Laurence Olivier,  Vintage Article

Garbo’s New Hero

Film Pictorial
August 12, 1933

Garbo’s New Hero by his Brother

Only rarely does a newspaper have an opportunity to present an article of this type to its readers. “Film Pictorial,” of course, seizes that opportunity. Here, from his very earliest days, is the life of Laurence Olivier, presented to you by his brother, G.D. Olivier.

I wonder why it is with some boys that you know, even when they’re very young, that they will do big things! All parents hope, of course, that their children will find fame in some form; yet with other boys it is as certain as anything can be, that they will accomplish success.

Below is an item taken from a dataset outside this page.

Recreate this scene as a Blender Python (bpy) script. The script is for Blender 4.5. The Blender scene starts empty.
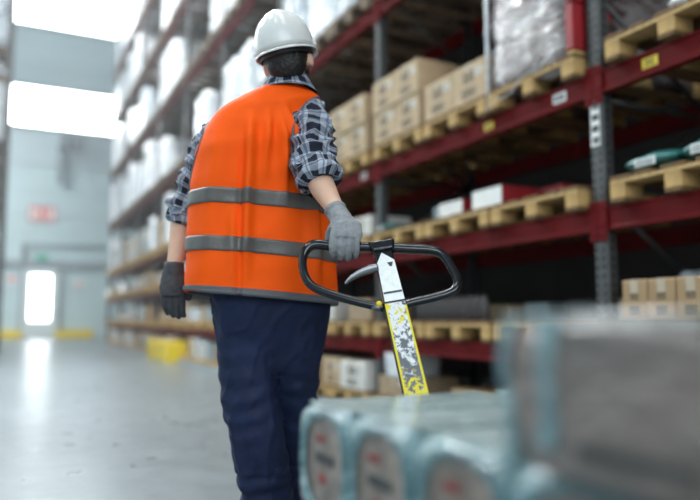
import bpy, bmesh, math, random
from mathutils import Vector, Matrix, noise, Quaternion
from mathutils.bvhtree import BVHTree
PI = math.pi
S = bpy.context.scene
C = S.collection
random.seed(7)

# ------------------------------------------------------------------ camera
FPX = 697.0
CH = 0.78
YAW = math.radians(26.334)
PITCH = math.radians(5.735)
FW = Vector((math.sin(YAW)*math.cos(PITCH), math.cos(YAW)*math.cos(PITCH), math.sin(PITCH)))
RT = Vector((math.cos(YAW), -math.sin(YAW), 0))
UP = RT.cross(FW)
CAM = Vector((0, 0, CH))
cd = bpy.data.cameras.new('camera'); cam = bpy.data.objects.new('camera', cd); C.objects.link(cam)
cam.matrix_world = Matrix.Translation(CAM) @ Matrix((RT, UP, -FW)).transposed().to_4x4()
cd.sensor_width = 36; cd.lens = 36*FPX/700; cd.clip_start = 0.02; cd.clip_end = 200
cd.dof.use_dof = True; cd.dof.focus_distance = 2.15; cd.dof.aperture_fstop = 1.0
S.camera = cam

# ------------------------------------------------------------------ world, lights, exposure
w = bpy.data.worlds.new('world'); S.world = w; w.use_nodes = True
w.node_tree.nodes['Background'].inputs[0].default_value = (0.72, 0.86, 1, 1)
w.node_tree.nodes['Background'].inputs[1].default_value = 0.6
S.view_settings.view_transform = 'Standard'; S.view_settings.look = 'None'
S.view_settings.gamma = 1; S.view_settings.use_curve_mapping = False
S.view_settings.exposure = 0.0
HAZE = 0.008
LAMP_W = 330.0        # watts of each ceiling lamp over the aisle
WINDOW_E = 14.0        # daylight through the end windows
def area(name, loc, sx, sy, watts, col, rot=(0, 0, 0)):
    l = bpy.data.lights.new(name, 'AREA'); l.shape = 'RECTANGLE'; l.size = sx; l.size_y = sy
    l.energy = watts; l.color = col
    o = bpy.data.objects.new(name, l); C.objects.link(o); o.location = loc; o.rotation_euler = rot
    return o
LAMPS = [(1.2, -4.0), (1.2, 0.5), (1.2, 5.0), (1.2, 10.0), (1.2, 15.0), (-4.5, 28.0), (-4.5, -2.0), (-4.5, 5.0), (-4.5, 13.0), (-4.5, 21.0)]
for (x, y) in LAMPS:
    k = 1.0 if x > 0 else 1.3
    if y < 2: k *= 0.52
    elif y < 8 and x < 0: k *= 0.7
    if y > 8: k *= 2.7
    area('aisle_lamp_light', (x, y, 11.3), 1.3, 2.6, LAMP_W*k, (0.93, 0.98, 1.0))
# soft fill added behind the viewer for the man's back; no window there
area('rear_fill_light', (-2.0, -11.3, 6.0), 12, 6, 1250, (0.86, 0.94, 1.0), (math.radians(82), 0, 0))

def P(u, v, d):
    return CAM + (FW + RT*((u-350)/FPX) + UP*((250-v)/FPX))*d

# ------------------------------------------------------------------ materials
def nmat(name):
    m = bpy.data.materials.new(name); m.use_nodes = True
    nt = m.node_tree; b = nt.nodes['Principled BSDF']
    return m, nt, b
def N(nt, t, **kw):
    n = nt.nodes.new(t)
    for k, v in kw.items(): setattr(n, k, v)
    return n
def mth(nt, op, a, b=None, c=None):
    n = nt.nodes.new('ShaderNodeMath'); n.operation = op
    for i, x in enumerate((a, b, c)):
        if x is None: continue
        if isinstance(x, (int, float)): n.inputs[i].default_value = x
        else: nt.links.new(x, n.inputs[i])
    return n.outputs[0]
def mixc(nt, f, a, b):
    n = nt.nodes.new('ShaderNodeMix'); n.data_type = 'RGBA'
    for i, x in ((0, f), (6, a), (7, b)):
        if isinstance(x, (int, float)): n.inputs[i].default_value = x
        elif isinstance(x, tuple): n.inputs[i].default_value = (*x[:3], 1)
        else: nt.links.new(x, n.inputs[i])
    return n.outputs[2]
def noi(nt, scale, detail=3, rough=0.5, vec=None, dist=0.0):
    n = nt.nodes.new('ShaderNodeTexNoise'); n.inputs['Scale'].default_value = scale
    n.inputs['Detail'].default_value = detail; n.inputs['Roughness'].default_value = rough
    n.inputs['Distortion'].default_value = dist
    if vec: nt.links.new(vec, n.inputs['Vector'])
    return n.outputs[0]
def coords(nt, which='Object'):
    return nt.nodes.new('ShaderNodeTexCoord').outputs[which]
def mapr(nt, x, a, b, c=0.0, d=1.0):
    n = nt.nodes.new('ShaderNodeMapRange')
    n.inputs[1].default_value = a; n.inputs[2].default_value = b; n.inputs[3].default_value = c; n.inputs[4].default_value = d
    nt.links.new(x, n.inputs[0]); return n.outputs[0]
def scalev(nt, v, s):
    n = nt.nodes.new('ShaderNodeMapping'); n.inputs['Scale'].default_value = s; nt.links.new(v, n.inputs[0]); return n.outputs[0]
def bump(nt, b, h, strength=0.3, dist=0.01):
    n = nt.nodes.new('ShaderNodeBump'); n.inputs['Strength'].default_value = strength; n.inputs['Distance'].default_value = dist
    nt.links.new(h, n.inputs['Height']); nt.links.new(n.outputs[0], b.inputs['Normal'])
def M(name, col, rough=0.6, metal=0.0, var=0.15, scale=8, bmp=0.0, bscale=40, spec=0.5, stretch=None, coat=0):
    m, nt, b = nmat(name)
    v = coords(nt)
    if stretch: v = scalev(nt, v, stretch)
    n = noi(nt, scale, 4, 0.6, v)
    c2 = tuple(max(0, c*(1-var*2)) for c in col)
    c3 = tuple(min(1, c*(1+var)) for c in col)
    nt.links.new(mixc(nt, mapr(nt, n, 0.3, 0.7), c2, c3), b.inputs['Base Color'])
    b.inputs['Roughness'].default_value = rough; b.inputs['Metallic'].default_value = metal
    b.inputs['Specular IOR Level'].default_value = spec
    if coat: b.inputs['Coat Weight'].default_value = coat
    if bmp: bump(nt, b, noi(nt, bscale, 3, 0.5, v), bmp, 0.01)
    return m
def emis(name, col, e):
    m, nt, b = nmat(name)
    b.inputs['Base Color'].default_value = (*col, 1); b.inputs['Emission Color'].default_value = (*col, 1)
    b.inputs['Emission Strength'].default_value = e; b.inputs['Roughness'].default_value = 0.2
    return m

m_red = M('red_beam_paint', (0.125, 0.005, 0.006), 0.6, 0, 0.12, 5, 0.05, 40, 0.12)
m_steel = M('galvanised_steel', (0.09, 0.09, 0.09), 0.5, 0.4, 0.12, 20)
m_dark = M('dark_steel', (0.05, 0.055, 0.06), 0.5, 0.4)
m_deck_shade = M('shaded_deck_boards', (0.17, 0.10, 0.045), 0.8, 0, 0.16, 3.5, 0.25, 30, 0.3, (1.0, 8, 8))  # pine darkened to carry the shade under and between the pallets
m_wood = M('pallet_pine', (0.50, 0.33, 0.14), 0.75, 0, 0.16, 3.5, 0.25, 30, 0.3, (1.0, 8, 8))
m_wood2 = M('pallet_block_pine', (0.50, 0.32, 0.13), 0.8, 0, 0.16, 9, 0.2, 40, 0.3)
m_wood_dark = M('dark_pallet_wood', (0.20, 0.15, 0.11), 0.85, 0, 0.2, 5, 0.2, 30, 0.3)  # dark brown wood for the pallets of the upper shelves
m_tape = M('clear_tape', (0.46, 0.38, 0.28), 0.15, 0, 0.05)
m_white = M('white_plastic', (0.78, 0.79, 0.79), 0.3, 0, 0.04)
m_paper = M('white_paper', (0.8, 0.8, 0.78), 0.6, 0, 0.04)
m_ink = M('black_ink', (0.03, 0.03, 0.03), 0.6, 0, 0.0)
m_yel = M('yellow_paint', (0.80, 0.58, 0.02), 0.45, 0, 0.08)
m_redc = M('red_carton', (0.30, 0.015, 0.02), 0.5, 0, 0.1)
m_signred = M('red_sign_paint', (0.75, 0.10, 0.10), 0.5, 0, 0.05)
m_green = M('green_sign', (0.08, 0.40, 0.28), 0.4, 0, 0.05)
m_teal = M('teal_sack', (0.02, 0.13, 0.125), 0.28, 0, 0.15, 6, 0.3, 12)
m_blk = M('black_sack', (0.018, 0.02, 0.024), 0.35, 0, 0.15, 6, 0.3, 12)

def cardboard(name, col, prints=True):
    m, nt, b = nmat(name)
    g = coords(nt, 'Generated'); o = coords(nt)
    n = noi(nt, 5, 3, 0.5, o)
    base = mixc(nt, mapr(nt, n, 0.3, 0.7), tuple(c*0.86 for c in col), tuple(min(1, c*1.08) for c in col))
    if prints:
        sp = N(nt, 'ShaderNodeSeparateXYZ'); nt.links.new(g, sp.inputs[0])
        def rng(s, a, bb):
            return mth(nt, 'MULTIPLY', mth(nt, 'GREATER_THAN', s, a), mth(nt, 'LESS_THAN', s, bb))
        r1 = mth(nt, 'MULTIPLY', rng(sp.outputs[1], 0.34, 0.68), rng(sp.outputs[2], 0.5, 0.82))
        r2 = mth(nt, 'MULTIPLY', rng(sp.outputs[1], 0.30, 0.72), rng(sp.outputs[2], 0.12, 0.36))
        r = mth(nt, 'MAXIMUM', r1, r2)
        blot = mth(nt, 'GREATER_THAN', noi(nt, 22, 3, 0.6, g), 0.43)
        r = mth(nt, 'MULTIPLY', mth(nt, 'MULTIPLY', r, blot), 0.85)
        base = mixc(nt, r, base, (0.09, 0.07, 0.05))
    nt.links.new(base, b.inputs['Base Color'])
    b.inputs['Roughness'].default_value = 0.72
    bump(nt, b, noi(nt, 9, 2, 0.5, o), 0.15, 0.01)
    return m
m_card = cardboard('brown_cardboard', (0.36, 0.235, 0.12))
m_cardl = cardboard('tan_cardboard', (0.46, 0.33, 0.20))
m_cardp = cardboard('plain_cardboard', (0.33, 0.24, 0.15), False)
m_cardw = cardboard('white_cardboard', (0.60, 0.58, 0.54))
FARCARD = [m_cardl, m_cardp, m_cardw, m_card]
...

The youngest son of the Reverend Gerard K. Olivier, Laurence, for instance, known to his intimates as ‘Larry,’ showed promise as an actor from his very earliest years.

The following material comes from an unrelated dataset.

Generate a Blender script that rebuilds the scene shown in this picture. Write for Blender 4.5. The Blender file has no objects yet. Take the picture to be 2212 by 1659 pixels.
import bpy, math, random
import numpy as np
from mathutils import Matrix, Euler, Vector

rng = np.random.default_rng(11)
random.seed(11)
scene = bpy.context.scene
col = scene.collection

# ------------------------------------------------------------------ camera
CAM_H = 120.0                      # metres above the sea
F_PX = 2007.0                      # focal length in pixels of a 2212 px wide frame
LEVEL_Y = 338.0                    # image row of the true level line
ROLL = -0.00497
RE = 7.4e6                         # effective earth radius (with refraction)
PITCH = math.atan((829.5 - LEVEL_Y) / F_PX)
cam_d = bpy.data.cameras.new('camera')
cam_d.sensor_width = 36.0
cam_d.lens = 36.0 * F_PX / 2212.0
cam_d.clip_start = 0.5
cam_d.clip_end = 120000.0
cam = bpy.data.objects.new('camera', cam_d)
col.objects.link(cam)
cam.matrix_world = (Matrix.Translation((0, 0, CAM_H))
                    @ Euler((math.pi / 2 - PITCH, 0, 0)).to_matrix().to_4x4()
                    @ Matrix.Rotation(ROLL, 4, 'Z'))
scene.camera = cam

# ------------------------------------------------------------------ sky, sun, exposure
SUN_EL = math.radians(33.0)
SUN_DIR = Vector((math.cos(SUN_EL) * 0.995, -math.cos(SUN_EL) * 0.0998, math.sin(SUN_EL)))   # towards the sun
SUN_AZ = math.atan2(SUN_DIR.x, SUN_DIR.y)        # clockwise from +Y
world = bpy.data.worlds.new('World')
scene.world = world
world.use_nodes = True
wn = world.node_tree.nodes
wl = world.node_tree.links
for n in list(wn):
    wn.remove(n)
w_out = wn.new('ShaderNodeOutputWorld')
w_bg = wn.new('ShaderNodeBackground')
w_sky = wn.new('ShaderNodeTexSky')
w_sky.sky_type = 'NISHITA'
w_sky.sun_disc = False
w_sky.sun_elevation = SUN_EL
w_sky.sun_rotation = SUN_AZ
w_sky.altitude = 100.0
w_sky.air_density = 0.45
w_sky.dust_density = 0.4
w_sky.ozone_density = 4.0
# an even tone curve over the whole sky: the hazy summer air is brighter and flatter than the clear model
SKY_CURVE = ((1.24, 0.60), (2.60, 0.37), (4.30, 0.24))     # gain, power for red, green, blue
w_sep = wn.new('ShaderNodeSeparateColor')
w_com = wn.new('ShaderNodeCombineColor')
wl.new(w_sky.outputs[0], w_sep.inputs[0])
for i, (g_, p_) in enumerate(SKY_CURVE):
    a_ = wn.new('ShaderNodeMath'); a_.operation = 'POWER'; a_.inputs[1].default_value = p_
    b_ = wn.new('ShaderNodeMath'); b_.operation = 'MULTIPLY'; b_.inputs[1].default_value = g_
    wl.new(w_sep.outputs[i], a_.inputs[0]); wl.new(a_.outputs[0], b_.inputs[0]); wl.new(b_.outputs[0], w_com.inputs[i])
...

It was obviouus to everybody that he would one day become great. And now he is to be Greta Garbo’s leading man!

At the age of ten, he played the part of Brutus in a amateur production of Julius Caesar before such distinguished stage people as Dame Ellen Terry, Sir Johnston Forbes-Robertson and Lady Tree. They were all very much impressed by his performance.

Laurence was never a ‘hero-worshipper’; so far as I know, he had no definite admiration for any particular actor or actress. Indeed, as a youth, he saw few plays and fewer films. He was, however, very fond of Shakespeare and would read poetry with pleasure. He was always inclined to be rather a dreamer– ‘up in the clouds’ so to speak- and his forgetfulness earned him many scoldings from my father!

Throughout our lives, Laurence and I have always been very great friends- in fact, he has meant much to me- and the difference in our ages being very slight, we played together and, of course, being brothers, occasionally fought!

We were both fond of ‘dressing-up’ and ‘play-acting’ and as four years of our boyhood was taken up by the war, we had many lurid fights with imaginary Germans- generally in ‘aeroplanes,’ buy sometimes ‘on the sea!’ There was an old cloven elm tree in the garden which was joined together in the middle by a couple of iron bars, and this made an excellent substitute for the bridge of a battleship. Happy days!

I have always considered my brother to be lucky. When he was eight, young Larry was cycling through London when he had the misfortune to be run over by a horse and cart. He and his bicycle were dragged under the horse’s hoofs and the cart went over him before the driver could pull up. The bicycle was smashed completely, but Larry escaped with a bruised ankle!

Some years later, when we were both playing cricket with my father in the garden, Laurence hit a ball into some long grass. Too late we discovered that the ball had landed in a wasp’s nest! I was stung very badly on the face, my father was stung, too- but was Laurence, the unwitting culprit, stung? Not a bit!

But his greatest piece of good fortune, I think, was his meeting with, and eventual marriage to, Jill Esmond.

Toward the end of 1923, when Laurence was still at school, I went out to India. A year or two before I came home I heard that he had gone on the stage and had joined Sir Barry Jackson’s Birmingham Repertory Company. My father, although in the Church, and therefore popularly supposed to disapprove of the stage, raised no objection whatever. In fact, he encouraged Laurence in his decision.

Laurence gradually climbed to stage eminence until 1929, when he went to Germany to act in his first film, The Temporary Widow. Then he returned to London and acted in Private Lies, with Noel Coward and Gertrude Lawrence.

Private Lives took him and his wife to New York and, while there, he was offered a film contract in Hollywood. Jill, too, was given an offer. Laurence enjoyed his stay in Hollywood, where they had a lovely house at the top of Lookout Mountain, with a glorious panorama of the Pacific Ocean below.

In 1932, Laurence returned to England to star with Gloria Swanson in Perfect Understanding; this was followed by No Funny Business, with Gertrude Lawrence and Jill Esmond (the first time he and his wife had acted in a film together).

Now, he has just arrived in Hollywood again, for what he hopes will be the greatest opportunity of his career. To be Garbo’s leading man is the sort of thing most young actors dream about. If the part is right, then I can assure Larry’s admirers that he will be a worthy choice!